### What this task involves:
Copy each line of the listing below exactly.

### Data segment:
*****
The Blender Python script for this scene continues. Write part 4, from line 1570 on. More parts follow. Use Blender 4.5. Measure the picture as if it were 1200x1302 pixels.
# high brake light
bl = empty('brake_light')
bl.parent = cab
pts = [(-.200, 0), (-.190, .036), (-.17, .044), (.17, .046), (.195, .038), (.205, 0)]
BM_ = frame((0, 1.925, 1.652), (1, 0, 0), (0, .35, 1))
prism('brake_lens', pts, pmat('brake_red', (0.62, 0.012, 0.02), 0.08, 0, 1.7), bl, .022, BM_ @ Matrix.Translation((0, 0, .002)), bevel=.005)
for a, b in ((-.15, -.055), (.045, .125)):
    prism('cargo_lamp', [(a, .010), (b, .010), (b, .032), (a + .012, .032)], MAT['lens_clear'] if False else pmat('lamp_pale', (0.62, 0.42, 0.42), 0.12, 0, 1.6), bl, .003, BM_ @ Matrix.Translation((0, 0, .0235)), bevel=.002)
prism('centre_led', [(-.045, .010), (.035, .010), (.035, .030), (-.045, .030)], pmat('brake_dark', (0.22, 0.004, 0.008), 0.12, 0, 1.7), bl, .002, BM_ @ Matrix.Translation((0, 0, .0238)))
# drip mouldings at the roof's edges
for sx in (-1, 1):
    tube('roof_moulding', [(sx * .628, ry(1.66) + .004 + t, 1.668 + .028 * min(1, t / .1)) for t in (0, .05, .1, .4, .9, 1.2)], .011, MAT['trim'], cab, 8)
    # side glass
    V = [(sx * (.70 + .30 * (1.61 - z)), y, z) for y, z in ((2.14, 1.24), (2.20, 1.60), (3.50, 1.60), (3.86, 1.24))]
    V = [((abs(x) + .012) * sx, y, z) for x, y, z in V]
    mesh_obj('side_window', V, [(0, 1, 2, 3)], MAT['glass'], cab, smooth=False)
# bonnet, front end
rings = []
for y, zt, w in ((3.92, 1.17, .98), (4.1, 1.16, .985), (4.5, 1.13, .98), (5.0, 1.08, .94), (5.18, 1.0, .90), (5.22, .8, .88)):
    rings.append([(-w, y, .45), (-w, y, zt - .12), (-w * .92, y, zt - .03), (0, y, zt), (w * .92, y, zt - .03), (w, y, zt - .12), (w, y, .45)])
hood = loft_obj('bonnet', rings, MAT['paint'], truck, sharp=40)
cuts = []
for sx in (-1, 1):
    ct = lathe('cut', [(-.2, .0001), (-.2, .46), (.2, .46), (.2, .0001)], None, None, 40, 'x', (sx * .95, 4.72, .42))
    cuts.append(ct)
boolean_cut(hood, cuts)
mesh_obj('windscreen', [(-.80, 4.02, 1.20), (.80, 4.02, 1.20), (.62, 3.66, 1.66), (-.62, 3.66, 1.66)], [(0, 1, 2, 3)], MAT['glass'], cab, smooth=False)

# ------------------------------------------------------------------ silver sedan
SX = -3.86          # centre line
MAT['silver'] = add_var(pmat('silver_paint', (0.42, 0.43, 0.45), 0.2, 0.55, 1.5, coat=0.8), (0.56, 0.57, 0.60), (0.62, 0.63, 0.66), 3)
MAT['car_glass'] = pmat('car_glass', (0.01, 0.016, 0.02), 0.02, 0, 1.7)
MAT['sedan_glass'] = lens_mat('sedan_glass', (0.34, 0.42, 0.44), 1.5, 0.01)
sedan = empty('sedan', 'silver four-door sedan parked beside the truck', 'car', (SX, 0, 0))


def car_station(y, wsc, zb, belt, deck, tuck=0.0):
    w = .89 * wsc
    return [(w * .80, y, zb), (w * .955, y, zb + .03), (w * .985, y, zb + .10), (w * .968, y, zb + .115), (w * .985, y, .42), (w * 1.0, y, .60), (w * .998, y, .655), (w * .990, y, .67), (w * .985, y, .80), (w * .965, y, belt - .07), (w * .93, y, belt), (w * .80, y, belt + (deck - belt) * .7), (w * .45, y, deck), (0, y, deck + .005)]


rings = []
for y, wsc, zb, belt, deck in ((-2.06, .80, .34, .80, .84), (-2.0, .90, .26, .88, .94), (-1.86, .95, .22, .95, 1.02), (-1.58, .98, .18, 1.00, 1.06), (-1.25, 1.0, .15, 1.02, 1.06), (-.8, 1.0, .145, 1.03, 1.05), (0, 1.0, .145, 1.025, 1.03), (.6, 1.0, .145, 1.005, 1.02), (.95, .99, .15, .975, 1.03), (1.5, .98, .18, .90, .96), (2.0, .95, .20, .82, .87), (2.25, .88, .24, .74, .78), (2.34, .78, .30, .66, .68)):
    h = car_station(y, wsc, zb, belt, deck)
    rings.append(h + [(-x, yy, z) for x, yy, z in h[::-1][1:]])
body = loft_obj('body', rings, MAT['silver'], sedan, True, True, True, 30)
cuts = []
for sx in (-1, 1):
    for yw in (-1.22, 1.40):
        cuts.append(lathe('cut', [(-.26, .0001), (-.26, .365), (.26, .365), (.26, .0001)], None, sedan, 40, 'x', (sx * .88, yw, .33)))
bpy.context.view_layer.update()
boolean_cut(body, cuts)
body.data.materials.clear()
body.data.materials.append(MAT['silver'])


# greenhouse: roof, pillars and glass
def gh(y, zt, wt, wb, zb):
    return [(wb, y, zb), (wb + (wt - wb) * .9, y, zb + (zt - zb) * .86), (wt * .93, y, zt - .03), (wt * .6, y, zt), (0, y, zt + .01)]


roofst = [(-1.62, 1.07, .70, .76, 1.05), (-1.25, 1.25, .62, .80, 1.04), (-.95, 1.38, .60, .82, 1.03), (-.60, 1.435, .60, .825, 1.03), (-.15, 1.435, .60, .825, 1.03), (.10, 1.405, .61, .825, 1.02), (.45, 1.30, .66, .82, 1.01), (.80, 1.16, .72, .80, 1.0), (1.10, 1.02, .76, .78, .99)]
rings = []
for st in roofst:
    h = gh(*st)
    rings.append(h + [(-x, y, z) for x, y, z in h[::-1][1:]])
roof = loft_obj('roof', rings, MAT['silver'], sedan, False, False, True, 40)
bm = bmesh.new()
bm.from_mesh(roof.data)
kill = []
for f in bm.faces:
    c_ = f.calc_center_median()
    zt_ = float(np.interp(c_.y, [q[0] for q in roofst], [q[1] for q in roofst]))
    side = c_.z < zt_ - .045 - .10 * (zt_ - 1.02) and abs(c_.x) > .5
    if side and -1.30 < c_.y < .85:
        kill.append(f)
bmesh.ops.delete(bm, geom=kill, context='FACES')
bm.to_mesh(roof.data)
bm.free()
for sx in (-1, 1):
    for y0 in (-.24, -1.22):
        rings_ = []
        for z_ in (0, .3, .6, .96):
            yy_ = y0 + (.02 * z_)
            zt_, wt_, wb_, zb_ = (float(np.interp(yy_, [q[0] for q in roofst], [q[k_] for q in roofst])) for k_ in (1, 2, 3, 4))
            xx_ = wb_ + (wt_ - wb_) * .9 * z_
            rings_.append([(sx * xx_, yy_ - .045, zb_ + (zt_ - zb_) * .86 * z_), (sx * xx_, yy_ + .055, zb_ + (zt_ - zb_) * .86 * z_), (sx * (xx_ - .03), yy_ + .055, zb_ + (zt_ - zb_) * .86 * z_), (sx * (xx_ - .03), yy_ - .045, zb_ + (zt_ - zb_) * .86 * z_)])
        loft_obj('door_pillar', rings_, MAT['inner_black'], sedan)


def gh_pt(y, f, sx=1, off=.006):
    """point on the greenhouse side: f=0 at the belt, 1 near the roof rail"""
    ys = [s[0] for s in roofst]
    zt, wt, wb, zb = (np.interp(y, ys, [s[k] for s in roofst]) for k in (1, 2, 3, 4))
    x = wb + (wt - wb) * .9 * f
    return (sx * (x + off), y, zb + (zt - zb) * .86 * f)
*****
### Correct output:
The Blender Python script for this scene continues. Write part 4, from line 1570 on. More parts follow. Use Blender 4.5. Measure the picture as if it were 1200x1302 pixels.
# high brake light
bl = empty('brake_light')
bl.parent = cab
pts = [(-.200, 0), (-.190, .036), (-.17, .044), (.17, .046), (.195, .038), (.205, 0)]
BM_ = frame((0, 1.925, 1.652), (1, 0, 0), (0, .35, 1))
prism('brake_lens', pts, pmat('brake_red', (0.62, 0.012, 0.02), 0.08, 0, 1.7), bl, .022, BM_ @ Matrix.Translation((0, 0, .002)), bevel=.005)
for a, b in ((-.15, -.055), (.045, .125)):
    prism('cargo_lamp', [(a, .010), (b, .010), (b, .032), (a + .012, .032)], MAT['lens_clear'] if False else pmat('lamp_pale', (0.62, 0.42, 0.42), 0.12, 0, 1.6), bl, .003, BM_ @ Matrix.Translation((0, 0, .0235)), bevel=.002)
prism('centre_led', [(-.045, .010), (.035, .010), (.035, .030), (-.045, .030)], pmat('brake_dark', (0.22, 0.004, 0.008), 0.12, 0, 1.7), bl, .002, BM_ @ Matrix.Translation((0, 0, .0238)))
# drip mouldings at the roof's edges
for sx in (-1, 1):
    tube('roof_moulding', [(sx * .628, ry(1.66) + .004 + t, 1.668 + .028 * min(1, t / .1)) for t in (0, .05, .1, .4, .9, 1.2)], .011, MAT['trim'], cab, 8)
    # side glass
    V = [(sx * (.70 + .30 * (1.61 - z)), y, z) for y, z in ((2.14, 1.24), (2.20, 1.60), (3.50, 1.60), (3.86, 1.24))]
    V = [((abs(x) + .012) * sx, y, z) for x, y, z in V]
    mesh_obj('side_window', V, [(0, 1, 2, 3)], MAT['glass'], cab, smooth=False)
# bonnet, front end
rings = []
for y, zt, w in ((3.92, 1.17, .98), (4.1, 1.16, .985), (4.5, 1.13, .98), (5.0, 1.08, .94), (5.18, 1.0, .90), (5.22, .8, .88)):
    rings.append([(-w, y, .45), (-w, y, zt - .12), (-w * .92, y, zt - .03), (0, y, zt), (w * .92, y, zt - .03), (w, y, zt - .12), (w, y, .45)])
hood = loft_obj('bonnet', rings, MAT['paint'], truck, sharp=40)
cuts = []
for sx in (-1, 1):
    ct = lathe('cut', [(-.2, .0001), (-.2, .46), (.2, .46), (.2, .0001)], None, None, 40, 'x', (sx * .95, 4.72, .42))
    cuts.append(ct)
boolean_cut(hood, cuts)
mesh_obj('windscreen', [(-.80, 4.02, 1.20), (.80, 4.02, 1.20), (.62, 3.66, 1.66), (-.62, 3.66, 1.66)], [(0, 1, 2, 3)], MAT['glass'], cab, smooth=False)

# ------------------------------------------------------------------ silver sedan
SX = -3.86          # centre line
MAT['silver'] = add_var(pmat('silver_paint', (0.42, 0.43, 0.45), 0.2, 0.55, 1.5, coat=0.8), (0.56, 0.57, 0.60), (0.62, 0.63, 0.66), 3)
MAT['car_glass'] = pmat('car_glass', (0.01, 0.016, 0.02), 0.02, 0, 1.7)
MAT['sedan_glass'] = lens_mat('sedan_glass', (0.34, 0.42, 0.44), 1.5, 0.01)
sedan = empty('sedan', 'silver four-door sedan parked beside the truck', 'car', (SX, 0, 0))


def car_station(y, wsc, zb, belt, deck, tuck=0.0):
    w = .89 * wsc
    return [(w * .80, y, zb), (w * .955, y, zb + .03), (w * .985, y, zb + .10), (w * .968, y, zb + .115), (w * .985, y, .42), (w * 1.0, y, .60), (w * .998, y, .655), (w * .990, y, .67), (w * .985, y, .80), (w * .965, y, belt - .07), (w * .93, y, belt), (w * .80, y, belt + (deck - belt) * .7), (w * .45, y, deck), (0, y, deck + .005)]


rings = []
for y, wsc, zb, belt, deck in ((-2.06, .80, .34, .80, .84), (-2.0, .90, .26, .88, .94), (-1.86, .95, .22, .95, 1.02), (-1.58, .98, .18, 1.00, 1.06), (-1.25, 1.0, .15, 1.02, 1.06), (-.8, 1.0, .145, 1.03, 1.05), (0, 1.0, .145, 1.025, 1.03), (.6, 1.0, .145, 1.005, 1.02), (.95, .99, .15, .975, 1.03), (1.5, .98, .18, .90, .96), (2.0, .95, .20, .82, .87), (2.25, .88, .24, .74, .78), (2.34, .78, .30, .66, .68)):
    h = car_station(y, wsc, zb, belt, deck)
    rings.append(h + [(-x, yy, z) for x, yy, z in h[::-1][1:]])
body = loft_obj('body', rings, MAT['silver'], sedan, True, True, True, 30)
cuts = []
for sx in (-1, 1):
    for yw in (-1.22, 1.40):
        cuts.append(lathe('cut', [(-.26, .0001), (-.26, .365), (.26, .365), (.26, .0001)], None, sedan, 40, 'x', (sx * .88, yw, .33)))
bpy.context.view_layer.update()
boolean_cut(body, cuts)
body.data.materials.clear()
body.data.materials.append(MAT['silver'])


# greenhouse: roof, pillars and glass
def gh(y, zt, wt, wb, zb):
    return [(wb, y, zb), (wb + (wt - wb) * .9, y, zb + (zt - zb) * .86), (wt * .93, y, zt - .03), (wt * .6, y, zt), (0, y, zt + .01)]


roofst = [(-1.62, 1.07, .70, .76, 1.05), (-1.25, 1.25, .62, .80, 1.04), (-.95, 1.38, .60, .82, 1.03), (-.60, 1.435, .60, .825, 1.03), (-.15, 1.435, .60, .825, 1.03), (.10, 1.405, .61, .825, 1.02), (.45, 1.30, .66, .82, 1.01), (.80, 1.16, .72, .80, 1.0), (1.10, 1.02, .76, .78, .99)]
rings = []
for st in roofst:
    h = gh(*st)
    rings.append(h + [(-x, y, z) for x, y, z in h[::-1][1:]])
roof = loft_obj('roof', rings, MAT['silver'], sedan, False, False, True, 40)
bm = bmesh.new()
bm.from_mesh(roof.data)
kill = []
for f in bm.faces:
    c_ = f.calc_center_median()
    zt_ = float(np.interp(c_.y, [q[0] for q in roofst], [q[1] for q in roofst]))
    side = c_.z < zt_ - .045 - .10 * (zt_ - 1.02) and abs(c_.x) > .5
    if side and -1.30 < c_.y < .85:
        kill.append(f)
bmesh.ops.delete(bm, geom=kill, context='FACES')
bm.to_mesh(roof.data)
bm.free()
for sx in (-1, 1):
    for y0 in (-.24, -1.22):
        rings_ = []
        for z_ in (0, .3, .6, .96):
            yy_ = y0 + (.02 * z_)
            zt_, wt_, wb_, zb_ = (float(np.interp(yy_, [q[0] for q in roofst], [q[k_] for q in roofst])) for k_ in (1, 2, 3, 4))
            xx_ = wb_ + (wt_ - wb_) * .9 * z_
            rings_.append([(sx * xx_, yy_ - .045, zb_ + (zt_ - zb_) * .86 * z_), (sx * xx_, yy_ + .055, zb_ + (zt_ - zb_) * .86 * z_), (sx * (xx_ - .03), yy_ + .055, zb_ + (zt_ - zb_) * .86 * z_), (sx * (xx_ - .03), yy_ - .045, zb_ + (zt_ - zb_) * .86 * z_)])
        loft_obj('door_pillar', rings_, MAT['inner_black'], sedan)


def gh_pt(y, f, sx=1, off=.006):
    """point on the greenhouse side: f=0 at the belt, 1 near the roof rail"""
    ys = [s[0] for s in roofst]
    zt, wt, wb, zb = (np.interp(y, ys, [s[k] for s in roofst]) for k in (1, 2, 3, 4))
    x = wb + (wt - wb) * .9 * f
    return (sx * (x + off), y, zb + (zt - zb) * .86 * f)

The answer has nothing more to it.